How are electoral votes distributed?

Answer

Each state gets votes equal to its senators and representatives

Explanation

Electoral votes are distributed to each state according to the formula in Article II, Section 1 of the Constitution: each state gets a number of electors equal to its total representation in Congress, which is the number of its senators (always two) plus its number of representatives in the House (which varies by population). California, the most populous state, currently has 54 electoral votes (52 representatives plus two senators). Texas has 40, Florida has 30, and New York has 28. The least populous states (Wyoming, Vermont, Alaska, North Dakota, South Dakota, Delaware, Montana, and Rhode Island) have three electoral votes each (one representative plus two senators). The District of Columbia has three electoral votes under the 23rd Amendment, ratified in 1961.

The amendment gives D.C. as many electors as it would have if it were a state, but never more than the least populous state, which always has three. The two-senator allocation gives small states a slight boost in electoral power relative to their population. A vote in Wyoming, for example, has roughly three times the weight of a vote in California in the Electoral College, because Wyoming's three electors represent about 580,000 people, while California's 54 electors represent nearly 40 million. This small-state boost is sometimes called the senatorial bonus and is a deliberate feature of the design.
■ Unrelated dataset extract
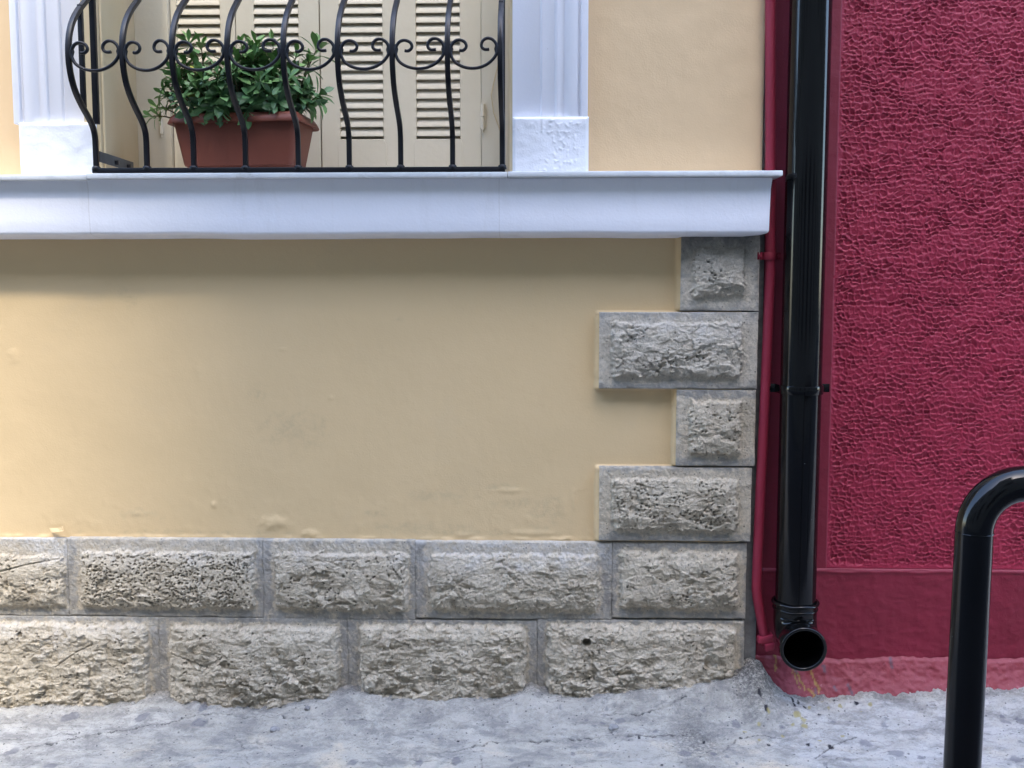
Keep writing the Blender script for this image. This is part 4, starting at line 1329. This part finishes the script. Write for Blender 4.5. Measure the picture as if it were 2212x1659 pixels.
# shoots read off the photo: the two crests, the tall one at right, the drooping ones
for u, v, yo, n, L, tone, ax in [(408, 92, 0.08, 11, 0.058, 0.62, (0, 0, 1)), (435, 100, 0.12, 9, 0.052, 0.55, (0.2, 0, 1)), (553, 98, 0.06, 11, 0.062, 0.66, (0.05, -0.1, 1)), (590, 95, 0.12, 9, 0.055, 0.6, (0.3, 0, 1)), (683, 108, 0.12, 9, 0.062, 0.6, (0.1, 0, 1)),
                                 (668, 130, 0.10, 9, 0.05, 0.6, (0.4, -0.2, 0.8)), (690, 205, 0.08, 9, 0.062, 0.42, (0.9, -0.2, 0.4)), (668, 225, 0.05, 8, 0.06, 0.35, (0.9, -0.2, -0.4)), (355, 205, 0.06, 8, 0.045, 0.5, (-0.9, -0.2, 0.5)),
                                 (340, 232, 0.05, 7, 0.04, 0.8, (-0.9, -0.1, 0.5)), (325, 252, 0.05, 7, 0.042, 0.82, (-0.9, -0.1, 0.1)), (450, 235, -0.005, 8, 0.058, 0.25, (0.1, -0.5, -0.8)), (475, 240, -0.01, 7, 0.06, 0.22, (0.2, -0.4, -0.9)), (535, 240, -0.01, 8, 0.062, 0.25, (0.1, -0.4, -0.9)),
                                 (412, 238, 0.0, 7, 0.055, 0.3, (-0.2, -0.5, -0.6)), (600, 230, -0.005, 8, 0.05, 0.22, (0, -0.6, -0.5)), (655, 195, 0.03, 9, 0.055, 0.36, (0.6, -0.5, 0.3)), (560, 170, -0.01, 10, 0.055, 0.42, (0, -0.6, 0.6)), (470, 160, -0.01, 10, 0.055, 0.45, (0, -0.6, 0.6)),
                                 (375, 165, 0.02, 8, 0.05, 0.45, (-0.8, -0.2, 0.5)), (425, 190, -0.01, 9, 0.055, 0.4, (-0.2, -0.7, 0.5)), (620, 175, 0.0, 9, 0.055, 0.4, (0.3, -0.6, 0.5)), (510, 130, 0.03, 10, 0.055, 0.55, (0, -0.3, 1)), (640, 120, 0.10, 8, 0.05, 0.5, (0.2, -0.2, 1)),
                                 (480, 205, -0.01, 10, 0.055, 0.34, (0, -0.8, 0.2)), (545, 210, -0.015, 10, 0.055, 0.30, (0, -0.8, 0.1)), (590, 205, -0.01, 10, 0.05, 0.26, (0.1, -0.8, 0.2)), (390, 215, 0.0, 9, 0.05, 0.34, (-0.4, -0.7, 0.2))]:
    tip = P(u, v, yo)
    root = Vector((pc_.x + (tip.x - pc_.x) * 0.7, pc_.y + (yo - pc_.y) * 0.5, top_z - 0.02))
    shoot(root, tip, n, L, tone, Vector(ax), 0.0024)
me = bpy.data.meshes.new('foliage')
me.from_pydata(LV, [], LF)
me.polygons.foreach_set('use_smooth', [True] * len(me.polygons))
for an, arr in (('tone', LT), ('rib', LR)):
    at = me.attributes.new(an, 'FLOAT', 'POINT')
    at.data.foreach_set('value', np.array(arr, dtype=np.float32))
put('foliage', me, M['leaf'], shrub)
stems.build('stems', M['bark'], shrub, smooth=True)

# ------------------------------------------------------------------ hoop barrier in front
DH = 2.30                              # metres in front of the lens
YH = CAM.y + DH
p1, p2 = P(2104, 1160, YH), P(2078, 1659, YH)
rt = 0.0415
xh = (p1.x + p2.x) / 2 + 0.003
lean = (p1.x - p2.x) / (p1.z - p2.z)
hoop = thing('hoop_barrier', 'black tubular steel hoop barrier standing on the pavement in front of maroon wall', 'barrier', (xh, YH, float(ground_z(np.array([xh]), np.array([YH]), False)[0])))
rb = 0.112
zt_ = P(2212, 1045, YH).z
xr_ = p1.x + 1.05
gz0 = hoop.location.z - 0.05
pts = [Vector((p1.x - lean * (p1.z - gz0), YH, gz0)), Vector((p2.x, YH, p2.z))]
for k in range(0, 13):
    a = R(7.5 * k)
    pts.append(Vector((p1.x + rb * (1 - math.cos(a)), YH, zt_ - rb + rb * math.sin(a))))
for k in range(12, -1, -1):
    a = R(7.5 * k)
    pts.append(Vector((xr_ - rb * (1 - math.cos(a)), YH, zt_ - rb + rb * math.sin(a))))
pts.append(Vector((xr_, YH, gz0)))
MB().tube(pts, rt, 40).build('tube', M['black'], hoop, smooth=True)
for xx in (p1.x, xr_):
    zz_ = zt_ - rb - 0.002
    MB().tube([Vector((xx + (rt + 0.0004) * math.cos(2 * math.pi * k / 32), YH + (rt + 0.0004) * math.sin(2 * math.pi * k / 32), zz_)) for k in range(33)], 0.0009, 6, up=Vector((0, 0, 1)), caps=False).build('weld_seam', M['black'], hoop, smooth=True)

# ------------------------------------------------------------------ pebbles
n_ = NT('pebble_stone', 0.9, 0.2)
n_.bump(n_.noise(300, 4), 0.6, 0.002)
M['pebble'] = n_.done(n_.ramp(n_.noise(60, 4), [(0.3, (0.16, 0.15, 0.15)), (0.7, (0.32, 0.31, 0.30))]))
def pebble(u, v, r, seed, label):
    c = G(u, v)
    z = float(ground_z(np.array([c.x]), np.array([c.y]))[0])
    import bmesh
    bm = bmesh.new()
    bmesh.ops.create_icosphere(bm, subdivisions=3, radius=1)
    for q in bm.verts:
        k = 1 + 0.35 * float(fbm(np.array([q.co.x * 1.3 + seed]), np.array([q.co.y * 1.3 + q.co.z]), seed, 3)[0])
        q.co = Vector((q.co.x * r * 1.25, q.co.y * r, q.co.z * r * 0.7)) * k
    me = bpy.data.meshes.new('pebble')
    bm.to_mesh(me)
    bm.free()
    me.polygons.foreach_set('use_smooth', [True] * len(me.polygons))
    o = put('pebble', me, M['pebble'])
    o.location = (c.x, c.y, z + r * 0.35)
    o.rotation_euler = (0, 0, seed)
    return tag(o, label, 'pebble', 'loose pebbles on the pavement')


pebble(593, 1577, 0.014, 3, 'dark flat pebble on the pavement below the second stone of the bottom row')
pebble(1326, 1576, 0.016, 5, 'pale round pebble on the pavement below the stone with a drilled hole')
pebble(664, 1541, 0.010, 8, 'tiny grey pebble close to the foot of the second bottom row stone')

# ------------------------------------------------------------------ the house across the street, behind the camera
n_ = NT('pale_render', 0.85, 0.2)
n_.bump(n_.noise(40, 4), 0.4, 0.004)
M['render'] = n_.done(n_.ramp(n_.noise(1.5, 5), [(0.3, (0.14, 0.13, 0.115)), (0.7, (0.19, 0.18, 0.16))]))


def town_house(x0, x1, h, label):
    o = thing('town_house', label, 'house', ((x0 + x1) / 2, -6.6, -0.5), 'houses on the other side of the street')
    MB().box(x0, x1, -11.5, -6.6, -1.2, h).build('wall', M['render'], o)
    MB().box(x0, x1, -11.6, -6.4, h, h + 0.15).build('roof', M['terracotta'], o)
    x = x0 + 1.2
    while x < x1 - 1.5:
        for z in np.arange(1.0, h - 2, 3.3):
            MB().box(x, x + 1.0, -6.62, -6.56, z, z + 1.8).build('window', M['dark'], o)
        x += 2.6
    return o


lo = town_house(-10.6, 34.0, 8.6, 'long low house across the street, opposite the cream house')
MB().box(-2.52, 1.75, -10.0, -6.62, 8.6, 16.0).build('sun_blocker', M['render'], lo)  # unseen block, added to keep the sun off the facade's right side
town_house(-40.0, -12.3, 9.5, 'farther house beyond the side lane across the street')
The number of electors per state changes after each ten-year census, when the 435 House seats are reapportioned among the states based on the new population numbers. After the 2020 census, the most recent reapportionment, Texas gained two electoral votes, while Colorado, Florida, Montana, North Carolina, and Oregon each gained one. California, Illinois, Michigan, New York, Ohio, Pennsylvania, and West Virginia each lost an electoral vote.

Within each state, electors are pledged to vote for the candidate who wins the state's popular vote. In 48 of the 50 states plus D.C., this is winner-take-all: whoever wins the popular vote gets all of that state's electors. Two states, Maine and Nebraska, allocate two electors based on the statewide popular vote winner and one elector for each congressional district based on the popular vote winner in that district. This means Maine and Nebraska can occasionally split their electoral votes between candidates, as Nebraska did in 2008, 2020, and 2024 when one of its districts went Democratic while the rest of the state went Republican.

Why this matters for your test

The formula based on senators and representatives shapes which states matter most in presidential campaigns and reflects the federal nature of American government.